Murat Çelik’le Uğur Dündar ve Yılmaz Özdil’in arasının bozulduğu ve aralarının maaş ayarlaması nedeniyle açıldığını haberleri kulislerde oldukça yankı buldu.
Ancak konu göründüğünden daha derin sularda seyrediyor... Murat Çelik’in Dündar&Özdil ekibi ile arasındaki soğukluğun, Çelik’in “bilinçli tercihi” olduğu yönünde kuvvetli bilgiler var…
Star TV’nin yeni patronuna yani Koza Grubu’na, Murat Çelik’in geçişi için yapılmış planlı bir gerilim…
Murat Çelik’in, muhabirlerine “Star’ın tepesine geleceğim” dediği biliniyor.
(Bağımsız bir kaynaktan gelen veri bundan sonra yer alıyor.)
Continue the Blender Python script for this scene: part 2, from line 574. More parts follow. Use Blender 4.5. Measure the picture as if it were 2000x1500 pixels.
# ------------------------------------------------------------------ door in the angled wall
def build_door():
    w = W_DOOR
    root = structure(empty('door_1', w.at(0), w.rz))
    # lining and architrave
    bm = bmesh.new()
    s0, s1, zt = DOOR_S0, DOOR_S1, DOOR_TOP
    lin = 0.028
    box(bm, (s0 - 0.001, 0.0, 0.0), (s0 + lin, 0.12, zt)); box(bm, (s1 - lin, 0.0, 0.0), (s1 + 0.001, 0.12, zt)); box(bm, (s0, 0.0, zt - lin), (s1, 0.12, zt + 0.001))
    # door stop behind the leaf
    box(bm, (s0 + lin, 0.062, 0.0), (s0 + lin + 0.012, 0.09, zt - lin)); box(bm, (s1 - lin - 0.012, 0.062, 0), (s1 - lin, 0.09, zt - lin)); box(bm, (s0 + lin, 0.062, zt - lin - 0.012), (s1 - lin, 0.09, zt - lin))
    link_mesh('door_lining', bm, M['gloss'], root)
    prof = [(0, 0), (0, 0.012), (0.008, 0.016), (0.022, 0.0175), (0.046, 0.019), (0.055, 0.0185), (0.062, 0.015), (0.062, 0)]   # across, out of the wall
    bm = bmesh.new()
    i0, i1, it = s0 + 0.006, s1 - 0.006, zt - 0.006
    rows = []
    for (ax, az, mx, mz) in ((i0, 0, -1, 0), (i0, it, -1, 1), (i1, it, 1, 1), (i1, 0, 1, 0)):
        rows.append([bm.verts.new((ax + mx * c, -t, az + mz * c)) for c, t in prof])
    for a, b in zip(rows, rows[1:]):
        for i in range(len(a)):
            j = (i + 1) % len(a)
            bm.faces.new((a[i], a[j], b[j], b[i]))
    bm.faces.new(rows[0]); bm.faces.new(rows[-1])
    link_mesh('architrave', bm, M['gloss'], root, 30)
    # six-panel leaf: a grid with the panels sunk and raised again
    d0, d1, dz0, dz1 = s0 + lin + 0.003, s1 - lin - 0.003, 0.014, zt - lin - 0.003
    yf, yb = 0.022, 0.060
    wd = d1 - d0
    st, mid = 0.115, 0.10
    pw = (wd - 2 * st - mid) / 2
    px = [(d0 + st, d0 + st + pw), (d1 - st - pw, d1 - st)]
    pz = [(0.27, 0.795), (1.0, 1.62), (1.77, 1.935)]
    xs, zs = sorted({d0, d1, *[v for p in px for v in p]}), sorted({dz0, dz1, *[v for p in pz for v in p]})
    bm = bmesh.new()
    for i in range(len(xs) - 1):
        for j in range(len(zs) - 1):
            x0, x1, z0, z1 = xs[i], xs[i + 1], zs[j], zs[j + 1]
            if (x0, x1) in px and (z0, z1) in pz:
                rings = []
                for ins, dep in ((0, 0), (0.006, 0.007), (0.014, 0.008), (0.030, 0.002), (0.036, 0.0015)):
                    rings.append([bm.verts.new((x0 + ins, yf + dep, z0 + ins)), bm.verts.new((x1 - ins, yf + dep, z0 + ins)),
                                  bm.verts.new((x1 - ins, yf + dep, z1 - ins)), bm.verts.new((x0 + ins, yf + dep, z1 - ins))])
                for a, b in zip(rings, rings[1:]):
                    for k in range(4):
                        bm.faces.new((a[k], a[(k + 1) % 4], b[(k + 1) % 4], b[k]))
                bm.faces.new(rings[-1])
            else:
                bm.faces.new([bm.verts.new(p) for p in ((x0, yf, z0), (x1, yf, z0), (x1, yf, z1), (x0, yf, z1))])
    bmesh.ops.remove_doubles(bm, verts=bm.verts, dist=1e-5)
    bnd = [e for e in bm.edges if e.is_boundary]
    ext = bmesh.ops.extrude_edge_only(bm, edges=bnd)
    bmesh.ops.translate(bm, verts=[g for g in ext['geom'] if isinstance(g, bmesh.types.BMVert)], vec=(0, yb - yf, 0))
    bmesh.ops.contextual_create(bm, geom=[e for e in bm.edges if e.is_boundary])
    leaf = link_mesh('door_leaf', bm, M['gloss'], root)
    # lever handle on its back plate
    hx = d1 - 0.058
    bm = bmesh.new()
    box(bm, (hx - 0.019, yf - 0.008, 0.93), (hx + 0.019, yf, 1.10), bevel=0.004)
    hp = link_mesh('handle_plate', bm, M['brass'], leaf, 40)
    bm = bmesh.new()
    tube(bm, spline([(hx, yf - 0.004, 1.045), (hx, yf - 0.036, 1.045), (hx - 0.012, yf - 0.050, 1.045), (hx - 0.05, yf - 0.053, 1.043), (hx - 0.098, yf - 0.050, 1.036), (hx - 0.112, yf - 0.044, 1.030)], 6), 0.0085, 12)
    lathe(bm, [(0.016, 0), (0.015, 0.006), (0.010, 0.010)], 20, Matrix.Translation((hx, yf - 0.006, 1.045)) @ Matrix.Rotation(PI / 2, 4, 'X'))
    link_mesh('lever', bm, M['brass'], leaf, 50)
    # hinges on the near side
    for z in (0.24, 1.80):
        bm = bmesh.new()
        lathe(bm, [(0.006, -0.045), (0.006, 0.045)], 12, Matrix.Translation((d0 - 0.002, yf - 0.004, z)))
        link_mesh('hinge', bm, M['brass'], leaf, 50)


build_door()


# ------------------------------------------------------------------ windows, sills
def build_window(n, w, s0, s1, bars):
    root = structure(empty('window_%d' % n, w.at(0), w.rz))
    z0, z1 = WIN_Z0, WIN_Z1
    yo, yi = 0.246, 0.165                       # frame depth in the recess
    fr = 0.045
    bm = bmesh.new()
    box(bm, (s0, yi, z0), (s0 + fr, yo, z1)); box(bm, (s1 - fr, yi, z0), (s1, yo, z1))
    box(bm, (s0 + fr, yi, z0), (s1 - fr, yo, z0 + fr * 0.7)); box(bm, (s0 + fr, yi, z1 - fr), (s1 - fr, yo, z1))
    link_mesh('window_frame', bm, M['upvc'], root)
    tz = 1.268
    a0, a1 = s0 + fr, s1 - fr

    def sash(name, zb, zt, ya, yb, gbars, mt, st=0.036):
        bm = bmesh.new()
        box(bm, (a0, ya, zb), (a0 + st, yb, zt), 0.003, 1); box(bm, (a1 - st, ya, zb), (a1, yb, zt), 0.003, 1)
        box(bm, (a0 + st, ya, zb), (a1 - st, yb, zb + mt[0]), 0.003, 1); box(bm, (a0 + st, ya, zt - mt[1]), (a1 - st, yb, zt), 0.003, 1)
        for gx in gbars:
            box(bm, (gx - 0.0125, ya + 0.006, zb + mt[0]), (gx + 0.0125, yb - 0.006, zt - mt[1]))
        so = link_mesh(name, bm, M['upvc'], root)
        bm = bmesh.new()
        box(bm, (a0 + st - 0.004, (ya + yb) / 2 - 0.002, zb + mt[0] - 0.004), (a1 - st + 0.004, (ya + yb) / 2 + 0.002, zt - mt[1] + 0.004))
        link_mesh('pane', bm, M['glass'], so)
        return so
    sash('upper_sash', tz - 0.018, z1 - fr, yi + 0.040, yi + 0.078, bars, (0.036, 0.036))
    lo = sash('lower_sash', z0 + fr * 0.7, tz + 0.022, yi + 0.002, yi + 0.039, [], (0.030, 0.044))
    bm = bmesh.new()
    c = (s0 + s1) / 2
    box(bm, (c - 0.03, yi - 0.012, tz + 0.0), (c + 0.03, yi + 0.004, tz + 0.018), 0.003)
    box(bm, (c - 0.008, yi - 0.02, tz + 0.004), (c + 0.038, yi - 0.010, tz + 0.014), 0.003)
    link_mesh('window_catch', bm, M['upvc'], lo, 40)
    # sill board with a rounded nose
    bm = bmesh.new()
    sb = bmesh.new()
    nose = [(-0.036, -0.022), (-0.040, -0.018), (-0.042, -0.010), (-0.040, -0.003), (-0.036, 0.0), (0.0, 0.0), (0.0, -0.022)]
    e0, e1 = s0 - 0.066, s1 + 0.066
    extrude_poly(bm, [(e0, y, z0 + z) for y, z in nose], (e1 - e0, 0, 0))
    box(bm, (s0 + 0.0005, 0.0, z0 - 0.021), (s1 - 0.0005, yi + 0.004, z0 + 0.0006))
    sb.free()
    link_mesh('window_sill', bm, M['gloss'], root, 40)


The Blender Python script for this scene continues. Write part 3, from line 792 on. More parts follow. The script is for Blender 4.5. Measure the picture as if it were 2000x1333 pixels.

Bunun altyapısının hazırlanması için Murat Çelik’in fikren de Koza Grubu’na kendini kabul ettirmesi lazım.
Oysa Star TV’ye geçtikten sonraki çizgisi buna engel. Burada bir kırılma yaşanması gerekiyor. Yeni patrona “Benim zaten onlarla aram bozuk” diyebilmesi gerekiyor. Aradaki soğukluğun altyapısı budur.
Murat Çelik, 28 Şubat sürecinde oldukça etkin bir gazeteciydi. 28 Şubat’ta ortalığı kasıp kavuran, her gün derinliği olan bir kaset, görüntü ortaya çıkartan Ali Kırca’nın sağ koluydu ATV’de.
Devam eden süreçte birkaç kurum değişikliğinden sonra Star Gazetesi’nin Ankara temsilcisi oldu. Star Gazetesi o dönemde Cem Uzan’ın sahipliğindeydi. Fatih Çekirge ve Murat Çelik bu sırada yeni kurulan AKP’ye ilk savaşı başlatan isimlerdi. Başbakan Erdoğan’ın sakallı Taliban liderin yanında diz çökerek oturur halde çekilmiş fotoğrafı da bu süreçte Star’ın manşetlerindeydi.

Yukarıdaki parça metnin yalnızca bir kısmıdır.